Instructions for the task: Say how many lines of the material below contain the word "bscale", with no other words.
---------------
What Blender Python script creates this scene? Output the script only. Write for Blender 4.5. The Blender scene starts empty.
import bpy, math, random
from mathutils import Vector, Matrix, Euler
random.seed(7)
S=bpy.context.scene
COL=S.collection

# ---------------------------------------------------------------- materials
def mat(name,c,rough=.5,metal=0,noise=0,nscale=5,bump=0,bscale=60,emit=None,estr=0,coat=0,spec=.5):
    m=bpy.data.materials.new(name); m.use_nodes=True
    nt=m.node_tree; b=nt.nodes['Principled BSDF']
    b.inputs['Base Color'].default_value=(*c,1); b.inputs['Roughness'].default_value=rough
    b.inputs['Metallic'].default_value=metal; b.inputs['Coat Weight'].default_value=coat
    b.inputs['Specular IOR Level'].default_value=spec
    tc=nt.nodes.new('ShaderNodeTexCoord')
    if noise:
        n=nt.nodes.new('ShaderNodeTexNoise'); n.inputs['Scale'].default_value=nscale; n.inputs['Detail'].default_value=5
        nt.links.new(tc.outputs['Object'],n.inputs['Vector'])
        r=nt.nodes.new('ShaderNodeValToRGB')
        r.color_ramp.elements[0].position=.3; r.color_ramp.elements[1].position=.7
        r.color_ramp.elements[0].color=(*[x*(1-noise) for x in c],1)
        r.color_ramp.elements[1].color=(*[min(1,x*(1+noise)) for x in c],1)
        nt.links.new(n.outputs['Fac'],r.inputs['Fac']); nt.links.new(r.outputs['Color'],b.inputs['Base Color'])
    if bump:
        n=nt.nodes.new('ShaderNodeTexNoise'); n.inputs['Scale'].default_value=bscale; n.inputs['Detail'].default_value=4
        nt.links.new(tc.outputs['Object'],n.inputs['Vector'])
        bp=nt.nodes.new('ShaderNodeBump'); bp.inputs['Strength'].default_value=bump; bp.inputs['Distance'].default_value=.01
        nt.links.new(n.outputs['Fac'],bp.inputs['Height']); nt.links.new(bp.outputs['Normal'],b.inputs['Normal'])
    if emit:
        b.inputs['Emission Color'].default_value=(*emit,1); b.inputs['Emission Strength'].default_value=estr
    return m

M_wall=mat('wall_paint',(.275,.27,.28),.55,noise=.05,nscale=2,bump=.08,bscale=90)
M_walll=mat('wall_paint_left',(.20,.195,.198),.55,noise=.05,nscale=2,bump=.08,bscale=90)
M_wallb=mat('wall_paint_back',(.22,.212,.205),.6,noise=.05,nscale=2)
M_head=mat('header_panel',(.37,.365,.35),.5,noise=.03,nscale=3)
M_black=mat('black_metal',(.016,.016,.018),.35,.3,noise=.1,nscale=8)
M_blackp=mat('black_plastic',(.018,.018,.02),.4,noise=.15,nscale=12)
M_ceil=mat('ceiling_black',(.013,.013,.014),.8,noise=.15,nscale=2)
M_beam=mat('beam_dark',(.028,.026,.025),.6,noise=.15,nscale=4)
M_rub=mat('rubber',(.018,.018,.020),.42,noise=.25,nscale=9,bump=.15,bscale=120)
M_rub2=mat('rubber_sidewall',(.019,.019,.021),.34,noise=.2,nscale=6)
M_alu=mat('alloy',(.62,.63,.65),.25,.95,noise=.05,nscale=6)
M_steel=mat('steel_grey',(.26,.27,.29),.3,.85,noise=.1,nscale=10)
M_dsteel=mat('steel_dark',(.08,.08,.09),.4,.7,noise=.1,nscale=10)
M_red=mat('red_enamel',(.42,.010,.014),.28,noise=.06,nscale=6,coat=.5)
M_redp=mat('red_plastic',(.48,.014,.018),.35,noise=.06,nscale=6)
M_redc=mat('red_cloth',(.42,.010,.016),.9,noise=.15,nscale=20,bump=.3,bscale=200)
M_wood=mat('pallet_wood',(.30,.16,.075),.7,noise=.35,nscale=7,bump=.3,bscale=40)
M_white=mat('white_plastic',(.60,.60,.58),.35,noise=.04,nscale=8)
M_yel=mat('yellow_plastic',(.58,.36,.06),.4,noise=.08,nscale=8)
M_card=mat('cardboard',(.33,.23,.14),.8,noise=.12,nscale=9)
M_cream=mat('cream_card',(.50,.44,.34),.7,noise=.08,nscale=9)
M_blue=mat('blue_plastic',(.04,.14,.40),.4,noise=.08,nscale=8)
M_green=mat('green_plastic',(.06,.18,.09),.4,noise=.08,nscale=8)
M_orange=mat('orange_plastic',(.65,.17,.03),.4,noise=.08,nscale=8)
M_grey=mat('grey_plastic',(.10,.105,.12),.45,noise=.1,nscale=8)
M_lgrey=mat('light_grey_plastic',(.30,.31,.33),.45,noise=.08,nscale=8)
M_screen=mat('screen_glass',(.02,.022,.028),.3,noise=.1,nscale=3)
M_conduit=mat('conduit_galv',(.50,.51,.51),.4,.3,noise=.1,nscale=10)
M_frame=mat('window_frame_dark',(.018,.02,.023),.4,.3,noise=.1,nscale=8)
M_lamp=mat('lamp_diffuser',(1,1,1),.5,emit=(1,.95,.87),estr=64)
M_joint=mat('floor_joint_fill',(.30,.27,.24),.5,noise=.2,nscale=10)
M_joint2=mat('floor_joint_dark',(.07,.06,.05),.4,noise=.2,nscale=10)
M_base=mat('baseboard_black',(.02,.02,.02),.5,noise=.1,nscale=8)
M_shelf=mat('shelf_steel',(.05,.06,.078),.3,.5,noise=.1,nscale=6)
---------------
Written answer: 7